#### [DATA RECORDS]
○ ○ ○
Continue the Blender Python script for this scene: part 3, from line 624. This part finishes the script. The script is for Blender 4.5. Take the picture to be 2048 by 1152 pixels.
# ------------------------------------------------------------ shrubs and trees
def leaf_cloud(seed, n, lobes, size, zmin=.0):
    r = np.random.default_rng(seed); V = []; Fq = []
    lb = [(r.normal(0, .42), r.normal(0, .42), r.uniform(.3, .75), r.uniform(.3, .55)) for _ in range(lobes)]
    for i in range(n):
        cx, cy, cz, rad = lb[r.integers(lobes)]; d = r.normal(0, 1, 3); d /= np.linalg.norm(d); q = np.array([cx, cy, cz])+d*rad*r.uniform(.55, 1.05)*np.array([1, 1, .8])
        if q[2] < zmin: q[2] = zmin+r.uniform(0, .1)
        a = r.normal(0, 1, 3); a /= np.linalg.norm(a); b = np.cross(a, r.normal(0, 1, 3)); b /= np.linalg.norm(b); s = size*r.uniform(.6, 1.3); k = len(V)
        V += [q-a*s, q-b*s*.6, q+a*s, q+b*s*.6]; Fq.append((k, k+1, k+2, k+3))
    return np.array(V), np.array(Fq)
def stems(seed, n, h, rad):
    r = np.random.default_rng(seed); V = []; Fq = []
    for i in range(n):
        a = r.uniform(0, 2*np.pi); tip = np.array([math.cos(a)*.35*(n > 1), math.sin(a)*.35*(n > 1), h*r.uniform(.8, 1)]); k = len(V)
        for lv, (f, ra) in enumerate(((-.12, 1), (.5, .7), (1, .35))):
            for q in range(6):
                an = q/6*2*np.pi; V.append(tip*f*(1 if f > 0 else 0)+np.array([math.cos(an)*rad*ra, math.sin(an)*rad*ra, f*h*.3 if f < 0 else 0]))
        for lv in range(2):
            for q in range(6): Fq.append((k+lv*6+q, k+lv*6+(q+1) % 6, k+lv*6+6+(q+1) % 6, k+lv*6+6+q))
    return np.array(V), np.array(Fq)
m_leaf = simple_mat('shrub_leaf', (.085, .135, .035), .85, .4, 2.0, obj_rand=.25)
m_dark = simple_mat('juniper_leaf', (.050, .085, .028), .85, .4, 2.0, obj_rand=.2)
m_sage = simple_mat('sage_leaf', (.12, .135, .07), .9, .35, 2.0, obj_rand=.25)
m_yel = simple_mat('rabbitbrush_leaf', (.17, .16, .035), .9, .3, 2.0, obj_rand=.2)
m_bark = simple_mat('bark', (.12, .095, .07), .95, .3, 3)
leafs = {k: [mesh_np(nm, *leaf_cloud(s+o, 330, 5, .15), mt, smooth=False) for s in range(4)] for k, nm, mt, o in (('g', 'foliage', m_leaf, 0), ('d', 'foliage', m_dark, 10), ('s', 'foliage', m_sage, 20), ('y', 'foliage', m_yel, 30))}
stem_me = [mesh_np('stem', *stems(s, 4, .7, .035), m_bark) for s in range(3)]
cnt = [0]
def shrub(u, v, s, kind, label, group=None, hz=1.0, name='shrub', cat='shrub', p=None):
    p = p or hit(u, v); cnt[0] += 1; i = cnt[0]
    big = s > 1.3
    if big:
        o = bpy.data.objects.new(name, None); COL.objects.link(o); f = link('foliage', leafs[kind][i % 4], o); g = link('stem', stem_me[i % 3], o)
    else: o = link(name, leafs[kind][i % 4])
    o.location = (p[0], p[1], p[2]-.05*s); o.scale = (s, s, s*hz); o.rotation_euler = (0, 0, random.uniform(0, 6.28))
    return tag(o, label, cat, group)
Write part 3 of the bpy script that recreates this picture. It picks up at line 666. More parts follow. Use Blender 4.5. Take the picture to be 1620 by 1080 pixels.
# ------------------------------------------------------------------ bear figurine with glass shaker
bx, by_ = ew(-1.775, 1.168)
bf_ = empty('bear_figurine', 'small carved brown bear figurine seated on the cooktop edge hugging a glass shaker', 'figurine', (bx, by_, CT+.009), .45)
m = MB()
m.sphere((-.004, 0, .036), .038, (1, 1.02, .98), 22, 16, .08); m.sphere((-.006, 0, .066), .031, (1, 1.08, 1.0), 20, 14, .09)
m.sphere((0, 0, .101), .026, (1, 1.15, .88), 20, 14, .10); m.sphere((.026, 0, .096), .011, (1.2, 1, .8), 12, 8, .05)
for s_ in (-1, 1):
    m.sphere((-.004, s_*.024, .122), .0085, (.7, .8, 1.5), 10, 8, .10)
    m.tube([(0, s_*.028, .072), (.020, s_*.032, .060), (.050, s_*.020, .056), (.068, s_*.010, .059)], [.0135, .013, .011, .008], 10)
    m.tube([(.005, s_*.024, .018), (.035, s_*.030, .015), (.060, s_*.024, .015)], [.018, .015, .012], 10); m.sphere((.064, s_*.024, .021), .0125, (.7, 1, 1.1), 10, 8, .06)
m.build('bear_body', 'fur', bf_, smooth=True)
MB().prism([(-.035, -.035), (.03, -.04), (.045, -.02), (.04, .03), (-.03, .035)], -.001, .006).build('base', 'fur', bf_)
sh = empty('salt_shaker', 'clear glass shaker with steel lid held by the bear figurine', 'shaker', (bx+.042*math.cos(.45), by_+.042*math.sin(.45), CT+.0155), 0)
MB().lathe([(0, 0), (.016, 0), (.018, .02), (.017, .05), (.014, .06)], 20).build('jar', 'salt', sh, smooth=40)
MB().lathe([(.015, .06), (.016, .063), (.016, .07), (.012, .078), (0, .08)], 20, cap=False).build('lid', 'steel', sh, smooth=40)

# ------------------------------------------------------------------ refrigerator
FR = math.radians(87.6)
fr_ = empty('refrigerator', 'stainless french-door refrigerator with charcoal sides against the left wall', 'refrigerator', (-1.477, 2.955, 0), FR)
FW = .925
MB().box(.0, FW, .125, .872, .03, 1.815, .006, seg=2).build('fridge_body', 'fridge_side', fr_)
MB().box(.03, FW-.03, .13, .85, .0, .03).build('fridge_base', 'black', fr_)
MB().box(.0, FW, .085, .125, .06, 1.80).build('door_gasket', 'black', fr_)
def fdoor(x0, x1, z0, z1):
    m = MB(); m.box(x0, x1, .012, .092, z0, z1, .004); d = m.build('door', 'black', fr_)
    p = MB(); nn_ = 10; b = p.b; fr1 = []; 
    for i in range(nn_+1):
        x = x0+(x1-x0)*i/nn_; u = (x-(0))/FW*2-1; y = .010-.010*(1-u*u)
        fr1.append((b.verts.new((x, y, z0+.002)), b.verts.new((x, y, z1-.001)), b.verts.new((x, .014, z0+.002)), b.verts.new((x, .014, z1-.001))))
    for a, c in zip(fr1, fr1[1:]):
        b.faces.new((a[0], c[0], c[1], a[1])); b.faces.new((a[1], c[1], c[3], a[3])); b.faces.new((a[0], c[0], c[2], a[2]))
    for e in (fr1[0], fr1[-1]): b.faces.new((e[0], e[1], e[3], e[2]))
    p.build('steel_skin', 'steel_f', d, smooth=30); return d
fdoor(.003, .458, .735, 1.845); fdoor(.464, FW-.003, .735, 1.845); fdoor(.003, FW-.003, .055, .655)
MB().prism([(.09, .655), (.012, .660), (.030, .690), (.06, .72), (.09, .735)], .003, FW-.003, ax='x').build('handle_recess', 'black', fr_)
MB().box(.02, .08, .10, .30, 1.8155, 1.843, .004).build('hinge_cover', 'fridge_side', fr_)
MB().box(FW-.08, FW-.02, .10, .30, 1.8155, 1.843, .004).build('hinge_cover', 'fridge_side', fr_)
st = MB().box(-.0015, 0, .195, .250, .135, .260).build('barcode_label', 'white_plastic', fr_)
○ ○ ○
Copy each line of the listing that holds the word "Blender".

#### [SOLUTION FOR THIS PROBLEM]
Continue the Blender Python script for this scene: part 3, from line 624. This part finishes the script. The script is for Blender 4.5. Take the picture to be 2048 by 1152 pixels.
Write part 3 of the bpy script that recreates this picture. It picks up at line 666. More parts follow. Use Blender 4.5. Take the picture to be 1620 by 1080 pixels.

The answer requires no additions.